Father John Misty: Fear Fun (Sub Pop)

Josh Tillman's Fear Fun is an album so steeped in its own self-mythology of nakedly embracing a self-mythology that its appeal will vary depending on the listener. If, for instance, you favor the bummer Los Angeles canon of Neil Young's caustic On the Beach or John Phillips' cosmic John Phillips (John, the Wolf King of L.A.), then Tillman's psychotropic and dour tunes may strike you as etiolated. If, however, Harry Nilsson or Gram Parsons represent musical genres more than complete artists, Tillman's album may sound evocative.

Tillman's voice is certainly luxurious enough to beguile. His coos on the plinking, lush opener "Funtimes in Babylon" or his gristle on the prickly shake of "Hollywood Forever Cemetery Sings" captivate even after his ham-fisted lyrical nods to Los Angeles grow tiresome.

The album's highlights, however, are neither hushed folk nor pastiche pop. The haunted shuffle of "Nancy From Now On" provides the album's most-enthralling moment. Meanwhile, the menacing, rising electronic dissonance of "This Is Sally Hatchet" presents both the expert mixing of Phil Ek and Tillman's knack for composition.

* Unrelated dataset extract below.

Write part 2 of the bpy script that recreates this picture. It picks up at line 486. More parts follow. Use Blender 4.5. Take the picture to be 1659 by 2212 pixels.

Still, Fear Fun's sincerely cracked or deftly composed moments can be overwhelmed by a studied sycophantic patina that is distracting. Whether it's the folky ramble of "I'm Writing a Novel," the countrified of "Tee Pees 1-12," or the disco waltz of "Well, You Can Do It Without Me," Tillman seems so concerned with crafting affect that his passions and talent become stifled

Brilliantly (perhaps), given the album's mythological obsessions, Fear Fun plays like a true L.A. story: an artist polluted and diluted by ghosts.